Achtsamkeit Entspannt im Hier und Jetzt

Achtsam beim Spaziergang im Park: Einfach mal ohne festes Ziel gehen und beobachten
Foto: CorbisKleiner Test: Wissen Sie noch, wie der Kaffee heute Morgen geschmeckt hat? Nein? Bei den meisten Menschen geht morgens schon der Autopilot an, sagt Achtsamkeitstrainer Günter Hudasch aus Berlin. Dadurch sind sie oft nicht bei dem, was gerade passiert. "Wenn sie unter der Dusche stehen, kochen sie in Gedanken Kaffee, wenn sie den Kaffee trinken, denken sie, 'Ich muss los', und so weiter", sagt der Vorsitzende des Verbandes der MBSR- und MBCT-Lehrer in Deutschland. Die beiden Abkürzungen stehen für verbreitete Trainingsprogramme für Achtsamkeit.
Hinzu komme das ständige Vergleichen mit anderen. "Wir sind immer am Checken", sagt Hudasch. "Der Kollege hat schon wieder ein neues Auto - wie kann der sich das bloß leisten?" Solche Vergleiche würden oft dazu führen, dass sich Menschen schlecht fühlen.
Achtsamkeit zielt darauf ab, mehr im Jetzt und Hier zu leben.

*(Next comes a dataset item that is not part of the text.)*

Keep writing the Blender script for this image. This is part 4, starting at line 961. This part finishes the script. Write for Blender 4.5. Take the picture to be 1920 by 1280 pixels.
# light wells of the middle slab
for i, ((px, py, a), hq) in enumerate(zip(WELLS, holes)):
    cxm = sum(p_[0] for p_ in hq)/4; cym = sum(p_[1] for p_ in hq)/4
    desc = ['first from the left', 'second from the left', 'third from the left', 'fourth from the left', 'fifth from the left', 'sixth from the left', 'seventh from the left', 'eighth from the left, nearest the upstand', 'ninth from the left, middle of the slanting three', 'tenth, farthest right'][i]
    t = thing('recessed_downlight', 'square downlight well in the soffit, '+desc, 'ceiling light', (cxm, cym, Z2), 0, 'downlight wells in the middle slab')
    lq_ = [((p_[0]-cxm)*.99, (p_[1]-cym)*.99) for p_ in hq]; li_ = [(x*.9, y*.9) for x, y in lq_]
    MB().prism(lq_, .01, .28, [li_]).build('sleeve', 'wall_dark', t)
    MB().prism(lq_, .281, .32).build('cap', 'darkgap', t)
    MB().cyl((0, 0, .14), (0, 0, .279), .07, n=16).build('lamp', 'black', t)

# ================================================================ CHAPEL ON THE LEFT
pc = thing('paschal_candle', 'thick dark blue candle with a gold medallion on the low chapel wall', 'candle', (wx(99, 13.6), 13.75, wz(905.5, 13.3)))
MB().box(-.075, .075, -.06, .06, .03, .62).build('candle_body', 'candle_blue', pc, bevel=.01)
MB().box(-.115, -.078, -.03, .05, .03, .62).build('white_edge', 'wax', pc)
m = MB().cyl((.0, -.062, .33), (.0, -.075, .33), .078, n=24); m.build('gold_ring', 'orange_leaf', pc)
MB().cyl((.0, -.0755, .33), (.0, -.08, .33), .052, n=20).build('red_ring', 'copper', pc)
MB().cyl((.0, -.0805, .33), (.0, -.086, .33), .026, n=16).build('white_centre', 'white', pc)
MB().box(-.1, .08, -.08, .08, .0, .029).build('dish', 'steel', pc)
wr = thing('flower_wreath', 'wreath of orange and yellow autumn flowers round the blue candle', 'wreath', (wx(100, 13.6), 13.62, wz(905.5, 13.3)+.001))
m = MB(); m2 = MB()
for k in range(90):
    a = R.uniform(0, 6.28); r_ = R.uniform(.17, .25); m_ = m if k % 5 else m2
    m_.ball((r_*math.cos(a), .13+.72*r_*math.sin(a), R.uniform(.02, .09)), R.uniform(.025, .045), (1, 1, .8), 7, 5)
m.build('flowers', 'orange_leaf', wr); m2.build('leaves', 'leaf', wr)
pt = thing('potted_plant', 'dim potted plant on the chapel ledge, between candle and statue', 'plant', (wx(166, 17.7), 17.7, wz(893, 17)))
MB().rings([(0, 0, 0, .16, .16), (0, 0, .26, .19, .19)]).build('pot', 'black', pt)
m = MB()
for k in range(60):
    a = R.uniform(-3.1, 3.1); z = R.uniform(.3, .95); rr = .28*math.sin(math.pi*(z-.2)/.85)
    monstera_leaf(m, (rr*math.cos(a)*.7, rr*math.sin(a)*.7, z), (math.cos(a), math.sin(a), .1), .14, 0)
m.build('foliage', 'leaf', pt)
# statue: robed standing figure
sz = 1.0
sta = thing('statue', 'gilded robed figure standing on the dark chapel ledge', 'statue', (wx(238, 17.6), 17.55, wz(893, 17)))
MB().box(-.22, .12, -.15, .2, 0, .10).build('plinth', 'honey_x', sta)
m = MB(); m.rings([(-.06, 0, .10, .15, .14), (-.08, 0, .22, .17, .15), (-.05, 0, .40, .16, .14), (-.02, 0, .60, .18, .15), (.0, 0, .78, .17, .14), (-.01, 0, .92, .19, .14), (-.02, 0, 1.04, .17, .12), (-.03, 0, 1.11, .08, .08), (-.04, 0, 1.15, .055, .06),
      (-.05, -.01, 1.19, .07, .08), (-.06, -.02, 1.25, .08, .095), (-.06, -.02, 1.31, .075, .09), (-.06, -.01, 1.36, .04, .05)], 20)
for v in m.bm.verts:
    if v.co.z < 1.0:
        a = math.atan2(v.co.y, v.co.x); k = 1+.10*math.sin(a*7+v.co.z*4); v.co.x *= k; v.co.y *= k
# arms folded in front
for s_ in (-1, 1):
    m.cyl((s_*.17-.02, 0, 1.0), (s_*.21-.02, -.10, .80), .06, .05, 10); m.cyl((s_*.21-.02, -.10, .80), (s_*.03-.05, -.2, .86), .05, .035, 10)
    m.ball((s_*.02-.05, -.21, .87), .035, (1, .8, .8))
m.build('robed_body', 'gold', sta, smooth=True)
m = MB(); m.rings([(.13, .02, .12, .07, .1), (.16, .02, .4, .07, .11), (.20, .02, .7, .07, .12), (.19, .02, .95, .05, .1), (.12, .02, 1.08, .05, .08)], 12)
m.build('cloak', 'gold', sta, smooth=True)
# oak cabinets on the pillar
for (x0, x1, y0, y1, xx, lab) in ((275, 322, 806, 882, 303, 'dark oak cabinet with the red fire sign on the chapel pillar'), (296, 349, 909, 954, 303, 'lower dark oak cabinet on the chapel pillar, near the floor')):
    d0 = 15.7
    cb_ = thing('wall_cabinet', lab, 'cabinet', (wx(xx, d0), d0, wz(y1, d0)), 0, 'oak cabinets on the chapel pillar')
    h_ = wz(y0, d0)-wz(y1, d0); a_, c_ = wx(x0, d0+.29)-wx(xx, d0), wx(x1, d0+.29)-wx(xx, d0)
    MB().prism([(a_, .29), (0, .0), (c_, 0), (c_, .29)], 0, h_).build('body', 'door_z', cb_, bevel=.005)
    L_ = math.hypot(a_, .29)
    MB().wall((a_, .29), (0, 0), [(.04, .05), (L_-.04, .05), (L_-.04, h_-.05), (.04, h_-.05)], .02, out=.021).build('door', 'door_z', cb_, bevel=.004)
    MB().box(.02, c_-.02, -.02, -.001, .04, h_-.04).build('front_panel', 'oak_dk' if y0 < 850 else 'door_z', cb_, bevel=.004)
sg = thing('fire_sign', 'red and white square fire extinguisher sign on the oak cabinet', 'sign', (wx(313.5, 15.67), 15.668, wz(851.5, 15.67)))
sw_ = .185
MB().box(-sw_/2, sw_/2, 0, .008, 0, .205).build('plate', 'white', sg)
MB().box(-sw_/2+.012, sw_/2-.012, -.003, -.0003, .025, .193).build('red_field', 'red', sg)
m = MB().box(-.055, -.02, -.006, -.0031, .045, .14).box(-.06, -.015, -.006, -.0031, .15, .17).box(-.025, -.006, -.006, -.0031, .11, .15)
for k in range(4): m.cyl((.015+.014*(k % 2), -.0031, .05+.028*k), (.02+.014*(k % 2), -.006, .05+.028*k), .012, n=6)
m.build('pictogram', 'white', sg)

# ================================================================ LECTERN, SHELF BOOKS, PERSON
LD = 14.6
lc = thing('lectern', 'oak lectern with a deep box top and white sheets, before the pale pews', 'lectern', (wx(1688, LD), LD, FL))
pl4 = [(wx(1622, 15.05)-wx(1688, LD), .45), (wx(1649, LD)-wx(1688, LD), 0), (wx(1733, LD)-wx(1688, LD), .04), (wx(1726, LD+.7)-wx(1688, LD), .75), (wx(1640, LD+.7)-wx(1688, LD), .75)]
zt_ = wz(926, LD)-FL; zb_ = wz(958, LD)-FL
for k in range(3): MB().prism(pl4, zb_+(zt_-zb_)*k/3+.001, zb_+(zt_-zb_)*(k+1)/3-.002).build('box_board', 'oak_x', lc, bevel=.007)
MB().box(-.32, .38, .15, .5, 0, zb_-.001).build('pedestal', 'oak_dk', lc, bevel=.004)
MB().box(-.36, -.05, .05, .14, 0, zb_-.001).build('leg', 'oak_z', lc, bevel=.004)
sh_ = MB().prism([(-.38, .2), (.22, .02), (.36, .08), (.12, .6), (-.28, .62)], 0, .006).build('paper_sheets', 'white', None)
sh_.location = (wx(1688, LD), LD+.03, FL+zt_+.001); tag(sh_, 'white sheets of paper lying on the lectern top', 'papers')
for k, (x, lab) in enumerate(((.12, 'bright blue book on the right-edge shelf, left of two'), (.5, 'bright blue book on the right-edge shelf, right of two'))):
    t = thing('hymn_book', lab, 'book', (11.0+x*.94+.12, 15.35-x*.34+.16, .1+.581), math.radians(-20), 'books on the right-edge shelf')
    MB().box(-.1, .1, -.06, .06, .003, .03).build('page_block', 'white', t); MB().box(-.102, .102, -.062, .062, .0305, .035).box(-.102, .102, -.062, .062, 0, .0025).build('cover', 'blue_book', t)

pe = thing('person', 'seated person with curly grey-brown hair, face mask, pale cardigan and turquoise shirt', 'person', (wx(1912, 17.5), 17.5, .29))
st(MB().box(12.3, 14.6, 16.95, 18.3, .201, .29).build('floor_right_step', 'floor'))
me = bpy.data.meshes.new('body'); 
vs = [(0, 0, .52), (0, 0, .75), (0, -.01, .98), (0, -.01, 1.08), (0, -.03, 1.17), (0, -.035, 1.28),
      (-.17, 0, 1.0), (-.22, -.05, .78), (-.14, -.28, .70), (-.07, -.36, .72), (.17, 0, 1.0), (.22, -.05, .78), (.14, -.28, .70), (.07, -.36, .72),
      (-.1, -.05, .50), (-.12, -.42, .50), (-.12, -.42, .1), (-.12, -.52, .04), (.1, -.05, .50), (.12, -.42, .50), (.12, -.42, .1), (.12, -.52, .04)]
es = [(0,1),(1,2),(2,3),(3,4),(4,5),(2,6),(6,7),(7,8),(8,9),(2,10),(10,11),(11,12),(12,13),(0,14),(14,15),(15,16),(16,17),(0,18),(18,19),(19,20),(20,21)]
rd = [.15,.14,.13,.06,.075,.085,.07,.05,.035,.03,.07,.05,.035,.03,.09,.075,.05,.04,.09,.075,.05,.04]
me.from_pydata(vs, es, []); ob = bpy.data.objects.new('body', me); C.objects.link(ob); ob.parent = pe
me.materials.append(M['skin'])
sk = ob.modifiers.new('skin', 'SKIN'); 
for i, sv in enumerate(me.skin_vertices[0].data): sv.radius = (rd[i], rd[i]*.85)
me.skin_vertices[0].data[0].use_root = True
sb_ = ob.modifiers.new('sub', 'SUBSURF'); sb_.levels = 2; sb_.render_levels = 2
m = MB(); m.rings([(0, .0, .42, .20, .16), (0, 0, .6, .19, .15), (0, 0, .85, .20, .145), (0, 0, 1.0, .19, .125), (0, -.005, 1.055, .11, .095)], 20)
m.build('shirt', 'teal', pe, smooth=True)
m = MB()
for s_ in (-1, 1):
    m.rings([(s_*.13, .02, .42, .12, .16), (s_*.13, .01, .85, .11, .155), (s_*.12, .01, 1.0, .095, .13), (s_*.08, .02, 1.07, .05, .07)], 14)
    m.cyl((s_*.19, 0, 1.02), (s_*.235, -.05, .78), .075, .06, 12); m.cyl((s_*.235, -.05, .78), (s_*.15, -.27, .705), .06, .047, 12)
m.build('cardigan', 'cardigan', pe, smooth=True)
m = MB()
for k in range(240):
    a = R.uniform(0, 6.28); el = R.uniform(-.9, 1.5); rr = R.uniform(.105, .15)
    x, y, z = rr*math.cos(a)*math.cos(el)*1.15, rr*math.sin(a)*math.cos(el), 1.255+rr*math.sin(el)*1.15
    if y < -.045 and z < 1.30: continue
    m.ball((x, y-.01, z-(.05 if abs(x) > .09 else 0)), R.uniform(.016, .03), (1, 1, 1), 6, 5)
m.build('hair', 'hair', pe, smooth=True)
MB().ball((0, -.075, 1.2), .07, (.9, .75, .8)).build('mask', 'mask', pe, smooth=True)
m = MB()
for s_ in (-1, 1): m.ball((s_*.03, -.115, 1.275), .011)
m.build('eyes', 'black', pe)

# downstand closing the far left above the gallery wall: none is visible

Es geht darum, dem Moment mehr Aufmerksamkeit zu schenken. Dazu ist es wichtig, den inneren Autopiloten abzuschalten und das Gedankenkarussell zu stoppen. Ziel ist es, mehr Gelassenheit zu entwickeln, erklärt Hudasch.
Das kann im Alltag in vielen Situationen helfen - an der Supermarktkasse, im Stau oder an stressigen Tagen im Job. Ein typischer Fehler im Beruf: das Multitasking. Viele gehen im Büro ständig mehrere Dinge gleichzeitig an. Neben der Arbeit an der Präsentation checken sie E-Mails, telefonieren, surfen, besprechen Dinge mit Kollegen.
Niemand kann Multitasking
Dabei wissen Experten wie Dirk Windemuth längst: Weder Frauen noch Männer beherrschen das. "Unser Gehirn kann das nicht", sagt der Psychologe vom Institut für Arbeit und Gesundheit der Deutschen Gesetzlichen Unfallversicherung. "Tatsächlich strengt uns dieses Hin- und Herschalten enorm an - wir vergeuden Energie." Das führe zu Fehlern und zu Stress. Zum einen, weil man überfordert ist. Und auch deshalb, weil man immer wieder Fehler korrigieren muss - das koste letztlich mehr Zeit, als die Aufgaben nacheinander zu erledigen.
Achtsamkeitsübungen können dazu beitragen, sich solcher Dinge bewusst zu werden. Dazu ist es wichtig, einmal in sich hineinzuhorchen und hineinzuspüren. Das beginnt mit ganz einfachen Fragen: Was mache ich gerade? Wie mache ich es? Und wie fühle ich mich dabei?
Dieses Bewusstsein kann helfen, in stressigen Situationen souveräner zu reagieren. "Stress ist oft durch einen Tunnelblick gekennzeichnet", sagt Rüdiger Standhardt vom Giessener Forum, einem Ausbildungsinstitut für achtsamkeitsbasierte Verfahren. Wer dann innerlich einen Schritt zurücktritt, sieht womöglich, dass es noch andere Wege gibt, mit der Situation umzugehen.
Es helfe, erst einmal genau zu beobachten, was in solchen Situationen passiert, um sie besser zu verstehen. Wichtig dabei ist es, nicht zu bewerten. Damit ist keine Alles-egal-Haltung gemeint, sagt Hudasch. Es geht vielmehr darum, zum Beispiel einen Schweißausbruch abzutun, weil man sich dafür schämt. Das helfe, ein wenig Abstand zu bekommen. Und beim nächsten Mal womöglich weniger verkrampft zu reagieren.
In manchen Fällen raten Psychologen allerdings zur Vorsicht bei Achtsamkeitsübungen - für Schmerzkranke kann die Konzentration auf sich selbst etwa eine große Belastung darstellen. Oder sehr selbstkritische Menschen können in negative Gedankenmuster hineingeraten.